Similar for an 8bit image it is 8bits for each of R, G, B, and possible A. For 24bits or 32bits total.

This is also how games look at it…

It doesn’t make sense if that was saying it has support for an 8bit RGBA image if the total is 8bits total. It can’t have 2 bits per channel?

Also this is why there is an f beside the 32f image format, because when you go to 32bits for each channel(for each of RGBA) you usually use floating point representation for that value at that point. Again supported by the declaration for that function.

The charts shows that it supports transfer of 8bit RBGA image to 32bit RGBA. The only possible way that could make sense is the normal understanding of image formats. This is also how opencv sees images as well…?


Apologies for the confusion Clint. I see the issue here, there are two nomenclatures at play.

You are correct in your understanding about the 8 bit, 16 bit and 32 bit imagery and how the nvcv image (and OpenCV) representations work. NvCVImage_Alloc() and functions similar to it(Realloc, Dealloc, Crate, Destroy) should work just fine for u16, s16, u32, s32, etc. However, NvCVImage_Transfer() only accommodates a subset of u8 and f32 components and formats, which are listed in the table nvCVImage.h around line 360. You can copy u16 and u32 to f32 as:
*pF32 = *pU16 / 65535.0f;
*pF32 = *pU32 / 4294967295.0f;
because Super-Res expects images to be in the normalized BGR f32 planar format.

We typically use u8, u16, u32, f32, etc. to refer to the type and size of the components used in a pixel.

In this context, when someone talks about a 32 bit pixel, they are generally referring to a chunky pixel localized into a compact 32-bit location(rather than the total 128 bit which you might be expecting when you mention 32 bit imagery). We might call that RGBA u8 chunky or BGRA u8 chunky. However, there is also RGBA u8 planar where the pixel is not compact at all, and in fact the R, G, B and A components are separated by megabytes

It seems that you have found some inconsistencies in our documentation in this regard. That’s where the confusion arose. Thank you for bringing this up. We will be sure to address this in our documentation.
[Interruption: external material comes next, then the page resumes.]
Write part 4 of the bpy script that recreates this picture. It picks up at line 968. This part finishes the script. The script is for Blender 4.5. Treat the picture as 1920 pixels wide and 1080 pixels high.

That said, while you can attempt at using u16 and u32 images to process through our SDK, we have trained them primarily on u8 imagery so you may or may not get results matching your expectation.

Ok. That’s too bad, but at least I have an answer. Thanks for looking into this. I did try to run it through, i think there is some confusion inside the actually app itself on what is expected to be fed in, etc. So i can’t even get the data into the buffer, etc, as the routines declaration says one thing, but are actually doing what I think you are saying only actually support 8u bits per channel. As when I feed in any opencv data that has 16 or 32bits per channel, the routines like NvCVImage_Transfer error out, or just produce garbage out the other side. It’s a real disappointment for us, I guess i expected based on this post…

That the broadcast/MAXINE would support 32bit floating point images.

Do you know does DLSS support a true 32f RGBA image, ie a float for each of R, G, B, A, or even 16bit, as opencv etc understands it.

Or was it trained only on essentially 8-bit images as well?

it is also too bad that the broadcast app can not run on any cloud instance of many providers [ Azure, Googl,e Amazon, etc] even with RTX workstations/servers

Just wanted to follow up to make sure I understand.

tVarshney… when Andrew Page said this…

" The NGX SDK is 8bit. We have a newer SuperRes network as part of the Video Effects SDK which uses float.


What did he mean by floating point support then? I don’t see how that works with the rest of the above???

I honestly am still confused a bit?


Hey @hansonclint Some of the API functions have floating point support(eg. the NvCVImage_Alloc function), you can try out some modification (as I suggested above) and try to make it work but we have trained our models primarily on u8 imagery so you may or may not get results matching your expectation.